Paper Monitor
A service highlighting the riches of the daily press.
What's going on in this picture? The young gentleman is pointing a hand gun - a gesture, rather than an actual weapon - at David Cameron's back (aren't there rules of duels that frown on those who draw when their opponent's back is turned?)
"SO DO YOU STILL WANT TO HUG A HOODIE, DAVE?" asks the Daily Mail.
"RESPECT?" says the Guardian.
But leave it to the Sun - rather more down with ver kids - to eventually speak to the lad in question after early editions appealed to readers to ring in if they knew him. And the lad the Sun calls "jobless Ryan" resolves a burning question in Monitor Towers as to what the gesture is actually called.
"I raised my hand and fingers in the shape of a gun - it’s what we call a 'click bang' around here. I was doing it for a laugh and a buzz."
But he is not the only one pictured using a gun gesture. The Guardian runs a snap a Morrissey pointing a "click bang" at his own head. He's withdrawn from the race to pen the UK's Eurovision song, you see, and it must be quite a blow.

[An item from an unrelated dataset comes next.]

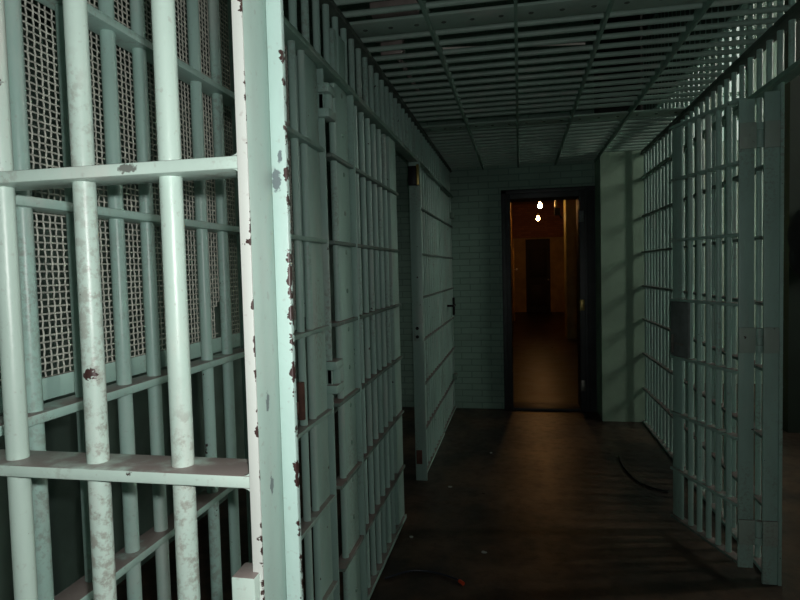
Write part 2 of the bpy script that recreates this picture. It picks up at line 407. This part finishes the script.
# wire screen
t = thing('wire_screen', 'woven wire mesh screen fixed behind the nearest left bars', 'mesh screen', (-.762, .5, 1.305))
Y0, Y1, Z0, Z1, PY, PZ = .0, 1.54, .035, .985, .0136, .0116
ny, nz = int((Y1 - Y0) / PY), int((Z1 - Z0) / PZ)
verts, faces = [], []
def wire(pts, r=.00165):
    k0 = len(verts)
    for i, p in enumerate(pts):
        p = Vector(p); tt = (Vector(pts[min(i + 1, len(pts) - 1)]) - Vector(pts[max(i - 1, 0)])).normalized()
        a = Vector((1, 0, 0)); a = (a - tt * a.dot(tt)).normalized(); c = tt.cross(a)
        for s in range(5):
            an = 2 * PI * s / 5; verts.append(p + a * math.cos(an) * r + c * math.sin(an) * r)
    for i in range(len(pts) - 1):
        for s in range(5):
            faces.append((k0 + i * 5 + s, k0 + i * 5 + (s + 1) % 5, k0 + i * 5 + 5 + (s + 1) % 5, k0 + i * 5 + 5 + s))
def torn(y, z): return ((y - .925) / .022) ** 2 + ((z - .075) / .05) ** 2 < 1 + .5 * math.sin(y * 300 + z * 170)
def wob(i): return random.Random(i).uniform(-.0007, .0007)
for i in range(ny + 1):
    run = []
    for j in range(nz + 1):
        y, z = Y0 + i * PY + wob(i) + .0007 * math.sin(j * .13 + i * .05), Z0 + j * PZ
        if torn(y, z):
            if len(run) > 1: wire(run)
            run = []; continue
        run.append((.0009 * (1 if (i + j) % 2 else -1), y, z))
    if len(run) > 1: wire(run)
for j in range(nz + 1):
    run = []
    for i in range(ny + 1):
        y, z = Y0 + i * PY, Z0 + j * PZ + wob(j + 900) + .0007 * math.sin(i * .17)
        if torn(y, z):
            if len(run) > 1: wire(run)
            run = []; continue
        run.append((.0009 * (-1 if (i + j) % 2 else 1), y, z))
    if len(run) > 1: wire(run)
me = bpy.data.meshes.new('wire_mesh'); me.from_pydata([tuple(v) for v in verts], [], faces)
for p_ in me.polygons: p_.use_smooth = True
me.materials.append(M['wire']); o = bpy.data.objects.new('wire_mesh', me); C.objects.link(o); o.parent = t
MB().box(-.004, .008, Y0 - .02, Y1 + .02, 0, .036, .001).box(-.004, .008, Y0 - .02, Y1 + .02, Z1, Z1 + .02, .001).box(-.004, .008, Y0 - .03, Y0, 0, Z1 + .02, .001).box(-.004, .008, Y1, Y1 + .03, 0, Z1 + .02, .001).build('screen_frame', M['bar'], t)

# closed barred door on the left, hung at y = 2.18
org = (XL, 2.18)
g = thing('cell_door', 'closed green barred door on the left between screened bars and dark doorway', 'cell door', (XL, 2.18, 0))
bars(g, [(0, y - 2.18) for y in (2.30,)] + [(0, 2.632 + .116 * k - 2.18) for k in range(6)], HEAD - .04, M['bar'], z0=.015)
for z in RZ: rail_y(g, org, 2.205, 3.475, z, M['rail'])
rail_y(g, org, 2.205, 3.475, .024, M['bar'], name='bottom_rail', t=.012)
p = part_at(MB().box(XL - .010, XL + .008, 2.325, 2.490, .03, HEAD - .012, .0015).box(XL + .001, XL + .030, 2.506, 2.518, .03, HEAD - .012, .0015), 'riveted_stile', M['bar'], g, org)
def rivets(parent, pts, r, sc, mat):
    f_ = None
    for q_ in pts:
        if f_ is None: f_ = MB().ball((0, 0, 0), r, sc, 12, 8).build('rivet', mat, parent, q_)
        else: copy_part(f_, parent, q_)
rivets(p, [(XL + .008, 2.41, .14 + .16 * k) for k in range(14)], .010, (.5, 1, 1), M['dark'])
part_at(MB().box(XL - .010, XL + .010, 3.315, 3.49, .03, HEAD - .012, .0015), 'lock_stile', M['bar'], g, org)
part_at(MB().box(XL - .02, XL + .016, 2.150, 2.160, .03, HEAD - .013, .001), 'door_edge', M['bar'], g, org)
for z in (2.13, 1.105): part_at(hingemb(XL + .026, 2.170, z), 'hinge', M['bar'], g, org)

# post facing the camera on the far side of the dark doorway, with its lock
org = (-.70, 4.18)
g = thing('lock_post', 'green flat post with brass lock on the far side of dark left doorway', 'post', (-.70, 4.18, 0))
part_at(MB().box(-.748, -.668, 4.15, 4.165, 0, HEAD - .013, .0015).box(-.748, -.736, 4.16, 4.26, 0, HEAD - .013, .0015), 'post_plate', M['bar'], g, org)
p = part_at(MB().box(-.745, -.688, 4.10, 4.15, 2.085, 2.215, .004), 'lock_case', M['black'], g, org)
MB().box(-.688, -.672, 4.105, 4.15, 2.085, 2.225, .002).build('strike', M['brass'], p, (0, 0, 0))
p = part_at(MB().box(-.735, -.675, 4.14, 4.151, 1.00, 1.125, .002), 'keeper_plate', M['bar'], g, org)
for z in (1.03, 1.09): MB().cyl((-.712, 4.137, z), (-.712, 4.141, z), .012, 14).build('bolt_hole', M['black'], p, (0, 0, 0))
part_at(MB().box(-.742, -.70, 4.144, 4.152, .12, .22, .001), 'rust_patch', M['rust'], g, org)

# last bay and far barred door on the left
org = (XL, 4.8)
g = thing('barred_grille', 'dim green bars on the left just past the brass lock post', 'jail bars', (XL, 4.8, 0))
bars(g, [(0, 4.42 + .117 * k - 4.8) for k in range(8)], HEAD - .012, M['bar'])
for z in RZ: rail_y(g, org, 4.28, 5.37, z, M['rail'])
rail_y(g, org, 4.28, 5.37, .010, M['bar'], name='base_rail', t=.010)
part_at(MB().box(XL - .01, XL + .01, 5.30, 5.37, .02, HEAD - .012, .0015), 'end_plate', M['bar'], g, org)
org = (XL, 5.42)
g = thing('cell_door', 'farthest barred door on the left, next to the brick end wall', 'cell door', (XL, 5.42, 0))
bars(g, [(0, 5.60 + .117 * k - 5.42) for k in range(6)], HEAD - .04, M['bar'], z0=.015)
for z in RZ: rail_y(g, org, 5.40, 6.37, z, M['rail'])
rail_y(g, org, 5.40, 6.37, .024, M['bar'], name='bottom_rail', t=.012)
part_at(MB().box(XL - .01, XL + .012, 5.41, 5.50, .03, HEAD - .012, .0015), 'stile', M['bar'], g, org)
part_at(MB().box(XL - .01, XL + .012, 6.30, 6.37, .03, HEAD - .012, .0015), 'stile', M['bar'], g, org)
b = MB().cyl((XL + .01, 5.86, 1.14), (XL + .08, 5.86, 1.14), .011, 12).cyl((XL + .075, 5.80, 1.14), (XL + .075, 5.97, 1.14), .012, 12).cyl((XL + .075, 5.86, 1.05), (XL + .075, 5.86, 1.22), .012, 12)
part_at(b, 'handle', M['black'], g, org)
for z in (2.06, .36): part_at(MB().box(XL + .0, XL + .05, 6.27, 6.37, z - .03, z + .03, .003), 'latch', M['dark'], g, org)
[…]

Meanwhile, the Financial Times runs a "bonus issue" of its glossy Saturday supplement How To Spend It. For anyone unfamiliar with this mag, it does what it says on the tin, packed to the gunwales with features and ads for products so expensive that Paper Monitor, on a mere mortal's wage, does not even recognise half of the brands on offer.
Little wonder, then, that the tagline is "It's time to unburden your payload". A burden? One's heart does not bleed.